Count how many lines in this material contain "pixels". The answer is that number alone.

DATASET SECTION
********************

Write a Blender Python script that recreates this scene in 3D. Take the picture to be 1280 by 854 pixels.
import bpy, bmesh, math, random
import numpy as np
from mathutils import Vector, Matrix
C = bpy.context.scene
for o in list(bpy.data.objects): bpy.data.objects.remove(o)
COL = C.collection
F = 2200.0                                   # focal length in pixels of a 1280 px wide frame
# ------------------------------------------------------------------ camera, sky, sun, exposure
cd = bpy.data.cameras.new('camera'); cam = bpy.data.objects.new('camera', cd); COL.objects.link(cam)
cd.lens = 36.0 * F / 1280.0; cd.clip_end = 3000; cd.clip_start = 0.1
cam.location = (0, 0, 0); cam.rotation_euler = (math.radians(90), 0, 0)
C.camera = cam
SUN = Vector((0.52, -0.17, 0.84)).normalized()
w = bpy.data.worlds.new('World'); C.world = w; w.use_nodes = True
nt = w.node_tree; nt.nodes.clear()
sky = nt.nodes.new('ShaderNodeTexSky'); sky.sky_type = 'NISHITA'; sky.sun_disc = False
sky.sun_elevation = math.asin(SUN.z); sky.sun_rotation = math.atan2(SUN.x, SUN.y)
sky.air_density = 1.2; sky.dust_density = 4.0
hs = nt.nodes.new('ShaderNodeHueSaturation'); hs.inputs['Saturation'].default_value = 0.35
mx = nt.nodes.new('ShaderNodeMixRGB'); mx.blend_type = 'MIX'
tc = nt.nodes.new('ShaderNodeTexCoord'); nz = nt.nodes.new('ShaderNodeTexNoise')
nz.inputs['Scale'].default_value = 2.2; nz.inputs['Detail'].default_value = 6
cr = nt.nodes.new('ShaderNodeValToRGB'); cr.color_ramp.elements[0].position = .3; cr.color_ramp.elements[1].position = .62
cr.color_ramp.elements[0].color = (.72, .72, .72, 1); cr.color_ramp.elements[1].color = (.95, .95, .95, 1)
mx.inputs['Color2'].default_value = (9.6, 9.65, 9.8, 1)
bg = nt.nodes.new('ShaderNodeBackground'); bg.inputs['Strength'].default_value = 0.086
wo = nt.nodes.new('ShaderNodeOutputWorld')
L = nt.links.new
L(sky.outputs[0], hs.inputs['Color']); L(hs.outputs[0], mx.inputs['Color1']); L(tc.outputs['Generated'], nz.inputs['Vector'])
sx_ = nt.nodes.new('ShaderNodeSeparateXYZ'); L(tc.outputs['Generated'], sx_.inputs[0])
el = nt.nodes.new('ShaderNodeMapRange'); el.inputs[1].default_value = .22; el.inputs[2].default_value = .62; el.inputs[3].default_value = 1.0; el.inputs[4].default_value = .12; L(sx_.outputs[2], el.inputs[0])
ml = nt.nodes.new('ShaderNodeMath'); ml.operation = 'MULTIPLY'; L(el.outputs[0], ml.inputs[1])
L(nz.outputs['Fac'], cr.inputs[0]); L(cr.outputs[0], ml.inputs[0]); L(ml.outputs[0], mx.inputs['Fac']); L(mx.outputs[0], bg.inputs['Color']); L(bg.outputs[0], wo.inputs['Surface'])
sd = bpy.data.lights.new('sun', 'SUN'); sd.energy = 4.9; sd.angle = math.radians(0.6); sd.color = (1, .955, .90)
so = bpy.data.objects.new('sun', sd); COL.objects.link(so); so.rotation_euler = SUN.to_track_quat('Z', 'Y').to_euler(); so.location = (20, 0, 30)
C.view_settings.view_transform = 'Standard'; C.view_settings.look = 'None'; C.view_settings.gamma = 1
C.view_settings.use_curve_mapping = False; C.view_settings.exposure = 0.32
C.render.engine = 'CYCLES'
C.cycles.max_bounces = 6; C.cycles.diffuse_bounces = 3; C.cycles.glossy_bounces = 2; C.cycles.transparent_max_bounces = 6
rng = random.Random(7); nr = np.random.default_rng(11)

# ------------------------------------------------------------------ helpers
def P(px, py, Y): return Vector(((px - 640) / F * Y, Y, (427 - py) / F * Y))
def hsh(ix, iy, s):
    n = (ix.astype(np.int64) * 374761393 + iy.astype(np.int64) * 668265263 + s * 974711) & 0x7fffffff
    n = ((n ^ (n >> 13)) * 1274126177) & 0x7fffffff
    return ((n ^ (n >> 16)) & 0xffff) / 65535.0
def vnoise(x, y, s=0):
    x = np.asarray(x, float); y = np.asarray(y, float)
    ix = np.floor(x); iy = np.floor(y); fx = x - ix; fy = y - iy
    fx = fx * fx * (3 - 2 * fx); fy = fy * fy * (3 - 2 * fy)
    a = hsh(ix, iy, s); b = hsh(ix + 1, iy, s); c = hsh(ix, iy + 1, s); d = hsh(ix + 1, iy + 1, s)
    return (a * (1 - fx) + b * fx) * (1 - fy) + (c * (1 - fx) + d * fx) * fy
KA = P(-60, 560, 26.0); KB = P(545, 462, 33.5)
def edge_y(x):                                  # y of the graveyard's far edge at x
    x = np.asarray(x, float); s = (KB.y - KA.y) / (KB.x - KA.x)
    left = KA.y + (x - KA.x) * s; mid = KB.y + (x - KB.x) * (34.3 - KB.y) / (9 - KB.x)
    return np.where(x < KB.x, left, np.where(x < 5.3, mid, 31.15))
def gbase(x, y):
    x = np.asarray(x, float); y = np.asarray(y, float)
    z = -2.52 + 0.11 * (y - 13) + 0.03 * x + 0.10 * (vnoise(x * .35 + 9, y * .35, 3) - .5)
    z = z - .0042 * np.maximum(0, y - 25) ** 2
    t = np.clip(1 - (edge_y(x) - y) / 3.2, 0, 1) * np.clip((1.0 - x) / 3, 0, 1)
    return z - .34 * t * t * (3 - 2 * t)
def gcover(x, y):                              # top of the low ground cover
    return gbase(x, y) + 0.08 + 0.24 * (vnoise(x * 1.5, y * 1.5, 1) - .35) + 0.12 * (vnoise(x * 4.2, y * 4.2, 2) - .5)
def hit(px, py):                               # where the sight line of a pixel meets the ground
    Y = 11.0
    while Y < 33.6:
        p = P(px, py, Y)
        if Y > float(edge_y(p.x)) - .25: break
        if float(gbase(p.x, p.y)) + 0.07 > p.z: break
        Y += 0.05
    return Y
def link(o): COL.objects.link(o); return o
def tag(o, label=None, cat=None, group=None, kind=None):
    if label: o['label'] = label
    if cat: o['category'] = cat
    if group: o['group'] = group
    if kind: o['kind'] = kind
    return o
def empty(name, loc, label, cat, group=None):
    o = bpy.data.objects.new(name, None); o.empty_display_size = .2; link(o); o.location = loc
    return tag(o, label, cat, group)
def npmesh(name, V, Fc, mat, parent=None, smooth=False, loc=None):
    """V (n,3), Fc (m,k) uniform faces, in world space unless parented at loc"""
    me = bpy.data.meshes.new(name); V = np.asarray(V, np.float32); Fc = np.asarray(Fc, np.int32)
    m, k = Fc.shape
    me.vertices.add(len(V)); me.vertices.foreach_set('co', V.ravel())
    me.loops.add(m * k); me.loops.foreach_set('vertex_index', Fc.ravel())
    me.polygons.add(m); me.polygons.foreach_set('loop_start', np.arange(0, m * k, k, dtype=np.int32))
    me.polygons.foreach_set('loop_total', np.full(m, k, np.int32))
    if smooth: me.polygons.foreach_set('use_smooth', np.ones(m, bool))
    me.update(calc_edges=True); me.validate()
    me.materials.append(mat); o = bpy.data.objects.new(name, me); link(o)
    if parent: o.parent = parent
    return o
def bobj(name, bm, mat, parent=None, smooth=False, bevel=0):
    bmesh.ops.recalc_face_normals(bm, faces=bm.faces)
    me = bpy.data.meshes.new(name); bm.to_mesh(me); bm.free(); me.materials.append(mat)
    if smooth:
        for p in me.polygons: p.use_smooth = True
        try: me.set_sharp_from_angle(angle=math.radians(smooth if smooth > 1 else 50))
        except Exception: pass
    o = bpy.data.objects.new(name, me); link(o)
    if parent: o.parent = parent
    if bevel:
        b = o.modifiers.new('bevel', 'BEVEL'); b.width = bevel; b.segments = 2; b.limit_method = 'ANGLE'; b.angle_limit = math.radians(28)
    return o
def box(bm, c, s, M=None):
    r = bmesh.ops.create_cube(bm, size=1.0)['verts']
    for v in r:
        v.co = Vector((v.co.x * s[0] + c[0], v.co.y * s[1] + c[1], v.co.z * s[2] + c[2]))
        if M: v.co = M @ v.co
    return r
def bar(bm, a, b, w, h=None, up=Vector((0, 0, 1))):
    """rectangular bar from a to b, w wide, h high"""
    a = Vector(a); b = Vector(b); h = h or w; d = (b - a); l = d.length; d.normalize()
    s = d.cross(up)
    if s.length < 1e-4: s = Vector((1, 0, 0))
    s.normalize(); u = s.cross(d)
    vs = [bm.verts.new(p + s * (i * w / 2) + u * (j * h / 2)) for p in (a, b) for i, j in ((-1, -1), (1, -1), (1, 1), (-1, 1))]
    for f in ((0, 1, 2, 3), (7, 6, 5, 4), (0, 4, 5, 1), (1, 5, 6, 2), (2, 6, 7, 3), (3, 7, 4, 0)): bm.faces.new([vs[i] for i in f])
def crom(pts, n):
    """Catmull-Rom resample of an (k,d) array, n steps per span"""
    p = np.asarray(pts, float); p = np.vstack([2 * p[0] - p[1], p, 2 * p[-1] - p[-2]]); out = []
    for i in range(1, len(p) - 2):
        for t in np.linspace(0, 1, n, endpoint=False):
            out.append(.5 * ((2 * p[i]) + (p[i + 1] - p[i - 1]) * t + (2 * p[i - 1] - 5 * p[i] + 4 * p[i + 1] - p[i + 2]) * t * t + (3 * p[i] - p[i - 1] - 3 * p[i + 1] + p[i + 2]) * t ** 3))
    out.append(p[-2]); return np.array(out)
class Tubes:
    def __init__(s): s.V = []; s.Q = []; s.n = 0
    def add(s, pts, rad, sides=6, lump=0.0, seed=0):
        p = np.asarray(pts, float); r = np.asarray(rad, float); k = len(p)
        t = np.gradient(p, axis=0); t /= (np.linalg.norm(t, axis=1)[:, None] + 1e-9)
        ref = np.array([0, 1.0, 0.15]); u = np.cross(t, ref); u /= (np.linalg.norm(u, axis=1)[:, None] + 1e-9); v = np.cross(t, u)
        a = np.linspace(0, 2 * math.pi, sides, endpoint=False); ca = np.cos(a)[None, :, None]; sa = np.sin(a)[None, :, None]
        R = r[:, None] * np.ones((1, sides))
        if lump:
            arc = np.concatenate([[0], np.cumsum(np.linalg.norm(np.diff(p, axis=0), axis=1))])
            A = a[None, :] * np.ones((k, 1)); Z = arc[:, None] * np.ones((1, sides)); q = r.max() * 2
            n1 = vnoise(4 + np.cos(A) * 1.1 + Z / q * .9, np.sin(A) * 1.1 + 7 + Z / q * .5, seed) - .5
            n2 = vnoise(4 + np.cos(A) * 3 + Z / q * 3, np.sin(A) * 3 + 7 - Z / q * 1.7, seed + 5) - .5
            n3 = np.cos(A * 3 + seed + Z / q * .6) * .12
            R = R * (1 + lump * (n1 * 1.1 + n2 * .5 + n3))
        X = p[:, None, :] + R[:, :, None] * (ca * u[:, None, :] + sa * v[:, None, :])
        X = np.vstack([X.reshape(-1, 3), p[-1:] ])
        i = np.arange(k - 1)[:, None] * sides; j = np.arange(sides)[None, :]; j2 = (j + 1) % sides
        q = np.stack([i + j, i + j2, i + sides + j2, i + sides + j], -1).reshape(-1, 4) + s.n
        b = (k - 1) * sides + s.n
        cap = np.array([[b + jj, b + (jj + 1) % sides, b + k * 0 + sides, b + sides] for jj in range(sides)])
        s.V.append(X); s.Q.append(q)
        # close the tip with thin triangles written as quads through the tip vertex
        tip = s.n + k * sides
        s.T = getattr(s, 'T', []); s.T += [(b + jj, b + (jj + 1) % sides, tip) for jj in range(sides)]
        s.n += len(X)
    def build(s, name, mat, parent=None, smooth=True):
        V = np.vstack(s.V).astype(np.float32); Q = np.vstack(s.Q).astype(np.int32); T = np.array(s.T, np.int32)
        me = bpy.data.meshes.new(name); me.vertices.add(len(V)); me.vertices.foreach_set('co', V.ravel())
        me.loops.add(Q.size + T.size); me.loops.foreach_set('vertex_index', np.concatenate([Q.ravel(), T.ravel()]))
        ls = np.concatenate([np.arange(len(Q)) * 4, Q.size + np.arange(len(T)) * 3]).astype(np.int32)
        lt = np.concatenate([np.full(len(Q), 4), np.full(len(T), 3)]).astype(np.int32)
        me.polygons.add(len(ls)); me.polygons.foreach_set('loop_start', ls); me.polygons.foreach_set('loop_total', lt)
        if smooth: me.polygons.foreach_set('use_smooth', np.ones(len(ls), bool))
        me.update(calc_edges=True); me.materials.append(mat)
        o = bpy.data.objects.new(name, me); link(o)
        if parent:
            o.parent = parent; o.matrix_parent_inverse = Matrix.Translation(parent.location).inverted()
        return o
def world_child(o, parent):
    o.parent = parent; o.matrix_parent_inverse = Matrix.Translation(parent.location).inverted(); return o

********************

FINAL RESULT
2